Authored by ‘L0la L33tz’ via BitcoinMagazine.com,
In another unfortunate turn of events for anyone hoping their right to privacy to be protected as guaranteed by the US Constitution, the UN Declaration of Human Rights, or applicable state and federal law, the US government has argued that the disclosure of proprietary Chainalysis heuristics information in the case US vs. Sterlingov would “jeopardize numerous law enforcement investigations and impact the effectiveness of law enforcement tracing tools” by enabling the development of “criminal countermeasures to blockchain analysis.”
The oath each and every US government employee pledges when first taking office reads: “I do solemnly swear that I will support and defend the Constitution of the United States against all enemies, foreign and domestic; that I will bear true faith and allegiance to the same; that I take this obligation freely, without any mental reservation or purpose of evasion, and that I will well and faithfully discharge the duties of the office on which I am about to enter. So help me God.”
Apparently, this oath is only applicable so long it serves the US government’s agenda.
While attempting to retain a protective order to seal the disclosure of Chainalysis heuristic information, the US government has, in essence, argued that the right to privacy does not exist when transacting on the blockchain.
In the newly released court documents, the US government defines software developed to protect individual financial privacy on the blockchain, such as coinjoins, as “adversarial”, contending that the disclosure of Chainalysis training methods and techniques bears the reasonable expectation to enable “circumvention of the law.”

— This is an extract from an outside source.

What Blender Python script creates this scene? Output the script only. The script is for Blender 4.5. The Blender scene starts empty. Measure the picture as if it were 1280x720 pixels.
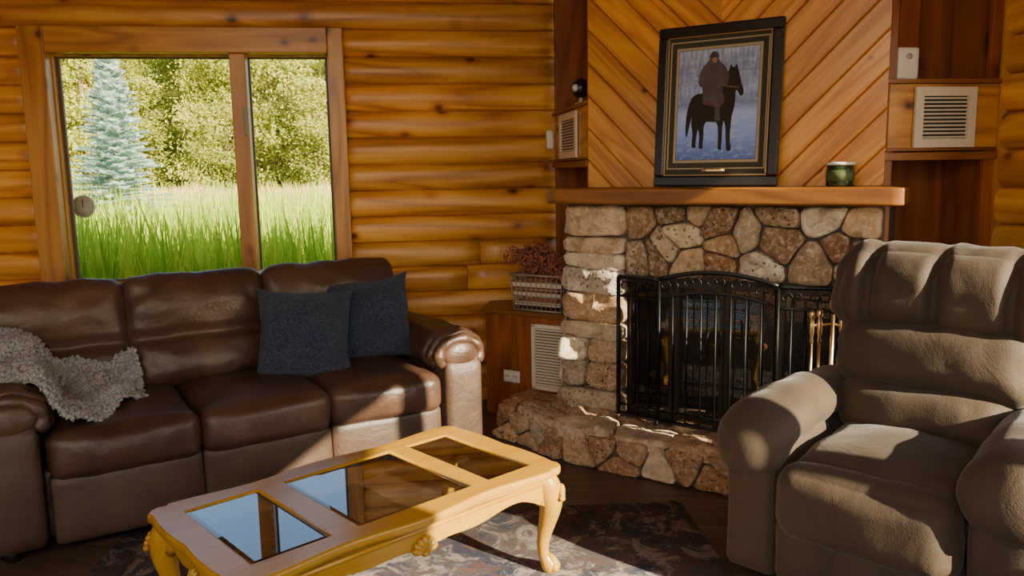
import bpy, math, random
from mathutils import Vector, Matrix, noise, Euler
random.seed(7)
S=bpy.context.scene
D=bpy.data
R=math.radians

# ------------------------------------------------------------------ helpers
def link(o):
    S.collection.objects.link(o); return o
def empty(name,loc=(0,0,0),rz=0,parent=None):
    o=D.objects.new(name,None); o.empty_display_size=.1
    o.location=loc; o.rotation_euler=(0,0,rz); link(o)
    if parent: o.parent=parent
    return o

class MB:
    def __init__(s):
        s.V=[];s.F=[];s.Rn=[];s.C=[];s.M=[];s.Sm=[]
        s.rnd=.5;s.col=(1,1,1,1);s.mi=0;s.X=Matrix.Identity(4)
    def add(s,vs,fs,smooth=True):
        b=len(s.V)
        for v in vs:
            s.V.append(tuple(s.X@Vector(v))); s.Rn.append(s.rnd); s.C.append(s.col)
        for f in fs:
            s.F.append(tuple(b+i for i in f)); s.M.append(s.mi); s.Sm.append(smooth)
    def box(s,x0,x1,y0,y1,z0,z1):
        v=[(x0,y0,z0),(x1,y0,z0),(x1,y1,z0),(x0,y1,z0),(x0,y0,z1),(x1,y0,z1),(x1,y1,z1),(x0,y1,z1)]
        s.add(v,[(0,3,2,1),(4,5,6,7),(0,1,5,4),(1,2,6,5),(2,3,7,6),(3,0,4,7)],False)
    def rbox(s,c,size,r=.05,n=10,bulge=(0,0,0),rot=(0,0,0),nz=0,fq=4,seed=0,fn=None,pw=.75):
        h=Vector(size)/2; r=min(r,min(h)*.999)
        E=Euler(rot).to_matrix(); c=Vector(c)
        idx={};vs=[];fs=[]
        def gv(i,j,k):
            key=(i,j,k)
            if key in idx: return idx[key]
            p=Vector((i,j,k))/n*2-Vector((1,1,1))
            p=Vector([math.copysign(abs(t)**pw,t) if t else 0 for t in p])
            q=Vector((p.x*h.x,p.y*h.y,p.z*h.z))
            inn=Vector([max(-(h[a]-r),min(h[a]-r,q[a])) for a in range(3)])
            d=q-inn
            if d.length>1e-9: q=inn+d.normalized()*r
            b=Vector((bulge[0]*p.x*(1-p.y**2)*(1-p.z**2),bulge[1]*p.y*(1-p.x**2)*(1-p.z**2),bulge[2]*p.z*(1-p.x**2)*(1-p.y**2)))
            q=q+b
            if nz:
                o=Vector((seed*3.1,seed*1.7,seed))
                q=q+q.normalized()*nz*noise.noise(q*fq+o)+q.normalized()*nz*.5*noise.noise(q*fq*2.3+o)
            if fn: q=fn(q,p)
            idx[key]=len(vs); vs.append(E@q+c); return idx[key]
        for a in range(n):
            for b in range(n):
                fs.append((gv(a,b,0),gv(a,b+1,0),gv(a+1,b+1,0),gv(a+1,b,0)))
                fs.append((gv(a,b,n),gv(a+1,b,n),gv(a+1,b+1,n),gv(a,b+1,n)))
                fs.append((gv(a,0,b),gv(a+1,0,b),gv(a+1,0,b+1),gv(a,0,b+1)))
                fs.append((gv(a,n,b),gv(a,n,b+1),gv(a+1,n,b+1),gv(a+1,n,b)))
                fs.append((gv(0,a,b),gv(0,a,b+1),gv(0,a+1,b+1),gv(0,a+1,b)))
                fs.append((gv(n,a,b),gv(n,a+1,b),gv(n,a+1,b+1),gv(n,a,b+1)))
        s.add(vs,fs)
    def tube(s,pts,r,n=8,cyc=False,sx=1,cap=True,nz=0):
        pts=[Vector(p) for p in pts]; m=len(pts)
        rs=r if isinstance(r,(list,tuple)) else [r]*m
        vs=[];fs=[];up=None
        for i,p in enumerate(pts):
            a=pts[(i-1)%m] if (cyc or i>0) else p
            b=pts[(i+1)%m] if (cyc or i<m-1) else p
            t=(b-a).normalized()
            if up is None:
                up=Vector((0,0,1)) if abs(t.z)<.9 else Vector((1,0,0))
            u=(up-t*up.dot(t)).normalized(); w=t.cross(u); up=u
            for k in range(n):
                an=2*math.pi*k/n
                q=p+(u*math.cos(an)*sx+w*math.sin(an))*rs[i]
                if nz: q+=(q-p).normalized()*nz*noise.noise(q*7)
                vs.append(q)
        rng=m if cyc else m-1
        for i in range(rng):
            j=(i+1)%m
            for k in range(n):
                l=(k+1)%n
                fs.append((i*n+k,i*n+l,j*n+l,j*n+k))
        if not cyc and cap:
            fs.append(tuple(range(n-1,-1,-1))); fs.append(tuple((m-1)*n+k for k in range(n)))
        s.add(vs,fs)
    def sph(s,c,r,n=12,rot=(0,0,0),nz=0,fq=5):
        if not isinstance(r,(tuple,list)): r=(r,r,r)
        E=Euler(rot).to_matrix(); c=Vector(c); vs=[];fs=[]; m=n//2+1
        for i in range(m+1):
            th=math.pi*i/m
            for k in range(n):
                ph=2*math.pi*k/n
                d=Vector((math.sin(th)*math.cos(ph),math.sin(th)*math.sin(ph),math.cos(th)))
                q=Vector((d.x*r[0],d.y*r[1],d.z*r[2]))
                if nz: q*=1+nz*noise.noise(d*fq+c*7)
                vs.append(E@q+c)
        for i in range(m):
            for k in range(n):
                l=(k+1)%n
                fs.append((i*n+k,(i+1)*n+k,(i+1)*n+l,i*n+l))
        s.add(vs,fs)
    def lathe(s,c,prof,n=24):
        c=Vector(c); vs=[];fs=[]
        for (r,z) in prof:
            for k in range(n):
                a=2*math.pi*k/n; vs.append(c+Vector((r*math.cos(a),r*math.sin(a),z)))
        for i in range(len(prof)-1):
            for k in range(n):
                l=(k+1)%n; fs.append((i*n+k,i*n+l,(i+1)*n+l,(i+1)*n+k))
        fs.append(tuple(range(n-1,-1,-1))); fs.append(tuple((len(prof)-1)*n+k for k in range(n)))
        s.add(vs,fs)
    def prism(s,poly,f,h0,h1):
        n=len(poly)
        vs=[f(p[0],p[1],h0) for p in poly]+[f(p[0],p[1],h1) for p in poly]
        fs=[tuple(range(n-1,-1,-1)),tuple(range(n,2*n))]+[(i,(i+1)%n,n+(i+1)%n,n+i) for i in range(n)]
        s.add(vs,fs,False)
    def obj(s,name,mats,parent=None,bevel=0,sub=0,loc=None,rz=0):
        me=D.meshes.new(name); me.from_pydata(s.V,[],s.F)
        if not isinstance(mats,(list,tuple)): mats=[mats]
        for m in mats: me.materials.append(m)
        for i,p in enumerate(me.polygons):
            p.material_index=s.M[i]; p.use_smooth=s.Sm[i]
        a=me.attributes.new('rnd','FLOAT','POINT'); a.data.foreach_set('value',s.Rn)
        a=me.attributes.new('scol','FLOAT_COLOR','POINT')
        a.data.foreach_set('color',[x for c in s.C for x in c])
        o=D.objects.new(name,me); link(o)
        if parent: o.parent=parent
        if loc is not None: o.location=loc
        o.rotation_euler=(0,0,rz)
        if bevel:
            b=o.modifiers.new('bev','BEVEL'); b.width=bevel; b.segments=2; b.limit_method='ANGLE'; b.angle_limit=R(40)
        if sub:
            b=o.modifiers.new('sub','SUBSURF'); b.levels=sub; b.render_levels=sub
        return o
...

Unfortunately, it is unclear which laws the US government is referring to.
The argument that the disclosure would enable “ criminals, drug trafficking organizations, and terrorists” to circumvent law enforcement cannot be made in good faith, as Chainalysis’ own 2023 Crypto Crime Report has found the overall transaction volume of illicit activity to lay at merely 0.24%.
Just as the early internet was allegedly only used for crime, the share of day-to-day commerce on the blockchain increases as Bitcoin adoption grows. It therefore cannot be argued that the development of privacy protecting software is adversarial in any sense of the word, except to Chainalysis’ business model and the surveillance agenda of the US intelligence complex, who invested $1.67 Million USD in Chainalysis in 2020 and another $1.64 Million USD in 2021 via the Central Intelligence Agency’s venture capital fund In-Q-Tel.
As long as the development and use of privacy protecting software such as PGP, E2EE or VPNs cannot be deemed as criminal under the first and fourth amendment, neither can the development or use of software aimed to protect one’s financial privacy in Bitcoin. However, it appears that constitutional frameworks do not stop the US government from putting forward statements which directly undermine the people’s right to protection from unwarranted surveillance.
Classifying blockchain surveillance countermeasures as criminal is just another step the US government has been taking towards the total surveillance of US citizen’s communications in recent years. In 2015, congress voted for the prolonging of the Patriot Act via the USA Freedom Act, which continues to allow the bulk collection of telecommunication data via telecommunications providers, and the proposed EARN IT Act, which, in essence, would outlaw end-to-end encryption.
So far, the only attempt to circumvent the law in the US government’s response to minute order is to be found in its own argumentation.